▸ SOURCE DATA:
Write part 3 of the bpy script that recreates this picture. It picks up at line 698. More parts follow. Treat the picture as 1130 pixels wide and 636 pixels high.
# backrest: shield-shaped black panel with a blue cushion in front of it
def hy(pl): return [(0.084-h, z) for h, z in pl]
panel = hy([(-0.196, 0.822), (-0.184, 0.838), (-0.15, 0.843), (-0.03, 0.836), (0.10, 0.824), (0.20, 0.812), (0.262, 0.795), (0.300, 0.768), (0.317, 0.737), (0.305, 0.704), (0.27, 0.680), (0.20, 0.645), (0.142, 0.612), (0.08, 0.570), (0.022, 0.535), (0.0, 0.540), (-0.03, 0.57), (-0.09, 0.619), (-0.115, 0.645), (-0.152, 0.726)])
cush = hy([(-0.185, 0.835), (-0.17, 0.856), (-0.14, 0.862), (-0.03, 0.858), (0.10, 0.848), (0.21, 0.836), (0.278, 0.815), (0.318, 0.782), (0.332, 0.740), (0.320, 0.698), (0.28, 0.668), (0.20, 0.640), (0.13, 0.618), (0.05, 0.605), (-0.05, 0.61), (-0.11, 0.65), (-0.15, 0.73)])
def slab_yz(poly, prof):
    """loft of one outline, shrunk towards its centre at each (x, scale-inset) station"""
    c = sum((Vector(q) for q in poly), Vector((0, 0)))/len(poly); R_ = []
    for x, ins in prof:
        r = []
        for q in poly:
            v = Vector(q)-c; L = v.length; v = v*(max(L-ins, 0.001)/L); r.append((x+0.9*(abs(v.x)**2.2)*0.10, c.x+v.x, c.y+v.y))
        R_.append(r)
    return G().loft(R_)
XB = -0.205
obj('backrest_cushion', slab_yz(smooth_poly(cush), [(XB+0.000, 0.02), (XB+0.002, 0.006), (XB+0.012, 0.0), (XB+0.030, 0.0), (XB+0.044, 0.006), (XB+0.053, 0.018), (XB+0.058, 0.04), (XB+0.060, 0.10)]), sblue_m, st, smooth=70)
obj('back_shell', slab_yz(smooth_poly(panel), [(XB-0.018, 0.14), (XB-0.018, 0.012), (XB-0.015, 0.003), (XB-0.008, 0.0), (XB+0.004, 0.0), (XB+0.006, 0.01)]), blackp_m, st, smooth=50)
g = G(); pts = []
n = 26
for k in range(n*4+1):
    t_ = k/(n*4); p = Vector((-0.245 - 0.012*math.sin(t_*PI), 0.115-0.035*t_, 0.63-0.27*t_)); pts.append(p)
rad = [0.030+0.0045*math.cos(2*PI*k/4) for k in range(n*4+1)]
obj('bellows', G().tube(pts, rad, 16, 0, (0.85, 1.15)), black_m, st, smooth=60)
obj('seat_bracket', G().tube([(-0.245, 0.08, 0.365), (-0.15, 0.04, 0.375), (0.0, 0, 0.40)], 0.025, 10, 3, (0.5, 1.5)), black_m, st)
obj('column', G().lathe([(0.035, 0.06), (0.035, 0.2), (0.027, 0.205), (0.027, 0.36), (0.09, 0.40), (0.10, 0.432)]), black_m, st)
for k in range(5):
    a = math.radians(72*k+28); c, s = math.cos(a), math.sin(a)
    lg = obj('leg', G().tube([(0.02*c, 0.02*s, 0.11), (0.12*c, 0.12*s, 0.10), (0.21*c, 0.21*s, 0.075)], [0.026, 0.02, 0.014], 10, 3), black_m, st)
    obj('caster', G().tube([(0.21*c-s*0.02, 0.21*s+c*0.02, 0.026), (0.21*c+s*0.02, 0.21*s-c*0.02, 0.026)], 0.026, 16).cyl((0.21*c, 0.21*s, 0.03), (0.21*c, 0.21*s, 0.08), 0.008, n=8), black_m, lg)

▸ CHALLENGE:
Reproduce every line above without error.

▸ WORKED SOLUTION:
Write part 3 of the bpy script that recreates this picture. It picks up at line 698. More parts follow. Treat the picture as 1130 pixels wide and 636 pixels high.
# backrest: shield-shaped black panel with a blue cushion in front of it
def hy(pl): return [(0.084-h, z) for h, z in pl]
panel = hy([(-0.196, 0.822), (-0.184, 0.838), (-0.15, 0.843), (-0.03, 0.836), (0.10, 0.824), (0.20, 0.812), (0.262, 0.795), (0.300, 0.768), (0.317, 0.737), (0.305, 0.704), (0.27, 0.680), (0.20, 0.645), (0.142, 0.612), (0.08, 0.570), (0.022, 0.535), (0.0, 0.540), (-0.03, 0.57), (-0.09, 0.619), (-0.115, 0.645), (-0.152, 0.726)])
cush = hy([(-0.185, 0.835), (-0.17, 0.856), (-0.14, 0.862), (-0.03, 0.858), (0.10, 0.848), (0.21, 0.836), (0.278, 0.815), (0.318, 0.782), (0.332, 0.740), (0.320, 0.698), (0.28, 0.668), (0.20, 0.640), (0.13, 0.618), (0.05, 0.605), (-0.05, 0.61), (-0.11, 0.65), (-0.15, 0.73)])
def slab_yz(poly, prof):
    """loft of one outline, shrunk towards its centre at each (x, scale-inset) station"""
    c = sum((Vector(q) for q in poly), Vector((0, 0)))/len(poly); R_ = []
    for x, ins in prof:
        r = []
        for q in poly:
            v = Vector(q)-c; L = v.length; v = v*(max(L-ins, 0.001)/L); r.append((x+0.9*(abs(v.x)**2.2)*0.10, c.x+v.x, c.y+v.y))
        R_.append(r)
    return G().loft(R_)
XB = -0.205
obj('backrest_cushion', slab_yz(smooth_poly(cush), [(XB+0.000, 0.02), (XB+0.002, 0.006), (XB+0.012, 0.0), (XB+0.030, 0.0), (XB+0.044, 0.006), (XB+0.053, 0.018), (XB+0.058, 0.04), (XB+0.060, 0.10)]), sblue_m, st, smooth=70)
obj('back_shell', slab_yz(smooth_poly(panel), [(XB-0.018, 0.14), (XB-0.018, 0.012), (XB-0.015, 0.003), (XB-0.008, 0.0), (XB+0.004, 0.0), (XB+0.006, 0.01)]), blackp_m, st, smooth=50)
g = G(); pts = []
n = 26
for k in range(n*4+1):
    t_ = k/(n*4); p = Vector((-0.245 - 0.012*math.sin(t_*PI), 0.115-0.035*t_, 0.63-0.27*t_)); pts.append(p)
rad = [0.030+0.0045*math.cos(2*PI*k/4) for k in range(n*4+1)]
obj('bellows', G().tube(pts, rad, 16, 0, (0.85, 1.15)), black_m, st, smooth=60)
obj('seat_bracket', G().tube([(-0.245, 0.08, 0.365), (-0.15, 0.04, 0.375), (0.0, 0, 0.40)], 0.025, 10, 3, (0.5, 1.5)), black_m, st)
obj('column', G().lathe([(0.035, 0.06), (0.035, 0.2), (0.027, 0.205), (0.027, 0.36), (0.09, 0.40), (0.10, 0.432)]), black_m, st)
for k in range(5):
    a = math.radians(72*k+28); c, s = math.cos(a), math.sin(a)
    lg = obj('leg', G().tube([(0.02*c, 0.02*s, 0.11), (0.12*c, 0.12*s, 0.10), (0.21*c, 0.21*s, 0.075)], [0.026, 0.02, 0.014], 10, 3), black_m, st)
    obj('caster', G().tube([(0.21*c-s*0.02, 0.21*s+c*0.02, 0.026), (0.21*c+s*0.02, 0.21*s-c*0.02, 0.026)], 0.026, 16).cyl((0.21*c, 0.21*s, 0.03), (0.21*c, 0.21*s, 0.08), 0.008, n=8), black_m, lg)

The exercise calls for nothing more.